May Day: pagan rites and employment rights

Blog posts

1 May 2015

Andrea Broughton

Andrea Broughton

In the UK the 1st of May, May Day, is associated in most people's minds with dancing, flowers and bonnets. However for many across the world it is more widely recognised as International Workers' day, a day to celebrate the labour movement and the development of work and employment rights.

So it seems timely to leave the Morris Dancing aside for a moment and take a brief look at trends in employment rights in the UK and more widely in Europe.

The recession of the past few years has hit the European economy badly and has made a severe dent on employment levels and in particular accentuated the development of a two-tier labour market, with high pay and secure employment for some and low pay and insecurity for others. Young people in particular are having significant difficulties in entering the labour market and the jobs that they can access often do not come with many employment rights: young people tend to be over-represented in jobs that are temporary, insecure and sometimes unpaid or paid at a very low rate. As a result, young people often do not have access to the levels of employment protection enjoyed by their older counterparts.

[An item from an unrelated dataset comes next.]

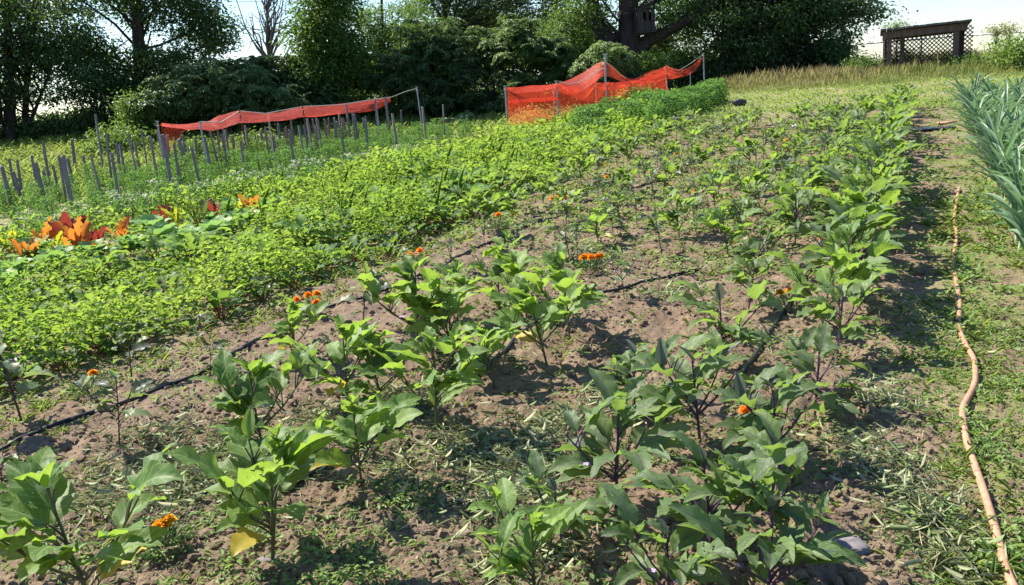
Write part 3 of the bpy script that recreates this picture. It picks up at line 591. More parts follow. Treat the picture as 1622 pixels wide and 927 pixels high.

In recent months, there has been much discussion of zero hours contracts in the UK, a growing feature of both the youth and adult labour markets. Often found in retailing, catering, tourism and other sectors where consumer demand fluctuates, such contracts do not guarantee minimum hours of work; the worker can be called on at short notice to work and may be obliged to accept the hours offered and also agree not to work for anyone else (so-called ‘exclusivity’). Individuals are often hired as workers rather than employees and therefore do not enjoy a range of employment rights such as sick pay. While zero hours contracts are seen as delivering vital flexibility to employers – and also to employees in some measure – there are concerns that workers have almost no rights in terms of guaranteed hours and pay, and therefore lack stability and security. According to the Office for National Statistics, only around two per cent of the workforce are employed on zero hours contracts for their main job but the numbers are growing. The Fourth Work-Life Balance Employer Survey, published by BIS in December 2014 and jointly researched by IES, found that just under a fifth of establishments (17 per cent) in the UK had at least one employee who works on a zero hours contract. It’s a live political issue. In their election manifestos, nearly all the parties are committed to banning ‘exclusivity’ while the Labour Party has said that it would give workers on zero hours contracts the right to a standard contract of employment once they have worked regular hours for 12 weeks.

The turbulent economic situation of recent years has also resulted in a significant level of organisational restructuring which can also affect employees’ rights. The European Commission is keen that restructuring is carried out in a socially responsible way, which includes information and consultation of the workforce, retraining and redeployment of workers, and offering support to workers in the search for a new job. On 10 April 2015, it launched a consultation with the EU-level social partners on strengthening the coherence and effectiveness of the existing EU legislation on worker information and consultation at national level. The focus is on three specific Directives: on collective redundancies, transfers of undertakings and a general framework for information and consultation of workers. This follows a recent ‘fitness test’ exercise of these three Directives, in order to determine whether they were relevant, effective, coherent and efficient. The findings of this exercise were broadly positive, but a number of gaps and shortcomings in the legislation were identified and the Commission is now consulting on the way forward. In the UK, this could ultimately lead to changes in workers’ rights to information and consultation in situations such as collective redundancies, transfers of undertakings and other restructuring events likely to have an impact on workers.

Employment rights are also potentially under threat in situations where workers move to another EU Member State to work. The EU Posted Workers Directive aims to ensure that workers posted from one EU Member State to another enjoy a minimum level of employment rights that are applicable to workers in the host country. However, this is a contentious area and in the UK there have been instances of workers from other countries being sent to the UK and working under sub-standard employment conditions. Sectors where workers move around as a matter of course, such as the international road haulage sector, present problems in terms of maintaining employment conditions of workers moving from Member States with lower rates of pay and terms and conditions to those with higher levels of pay and conditions. Complex subcontracting chains have sprung up in this sector, aimed at circumventing legislative requirements.

So although employment rights have become firmly established since the first International Workers’ Day some 130 years ago, it is still an active area of employment policy interest and likely to remain so in the UK after the election.

Meanwhile, whatever its heritage May Day gives us a chance for some fun, now where is my bonnet?